Quantitative statistical analysis of the crack propagation and fracture process of self‐compacting rubber concrete based on acoustic emission

Abstract

In this study, acoustic emission (AE) was used to monitor the whole process of tensile and fracture of the self-compacting rubber concrete (SCRC) under four-point bending. The AE activities of SCRC during the stretching and fracture process were analyzed by statistical methods to correlate the process of crack propagation with changes in mechanical properties. And by comparing the tensile and fracture properties, the change patterns of crack mode, the cumulative events and energy of AE in the bending process of SCRC with different rubber particles content, the influence of the incorporated rubber particles on the propagation of microcracks, and the macroscopic fracture mechanism were analyzed.

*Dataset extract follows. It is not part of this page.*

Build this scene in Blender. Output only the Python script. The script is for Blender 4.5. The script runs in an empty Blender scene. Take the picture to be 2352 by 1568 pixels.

Studies showed that with the incorporation of rubber particles, the ductility of the concrete before and after cracking was improved. Due to the weak bonding surface between the rubber particles and the matrix, the microcracks began to propagate at low-stress levels and developed steadily throughout the stretching process. As the rubber content increased, more rubber components participated in the tensile and fracture process. Because of the elastic stretching of rubber particles, the tensile deformation capacity and fracture properties of the concrete have been improved. And in the whole process of tensile and fracture, the cracking of the weak cemented surface of the matrix and the pulling of the rubber particles were more likely to cause shear mode cracks.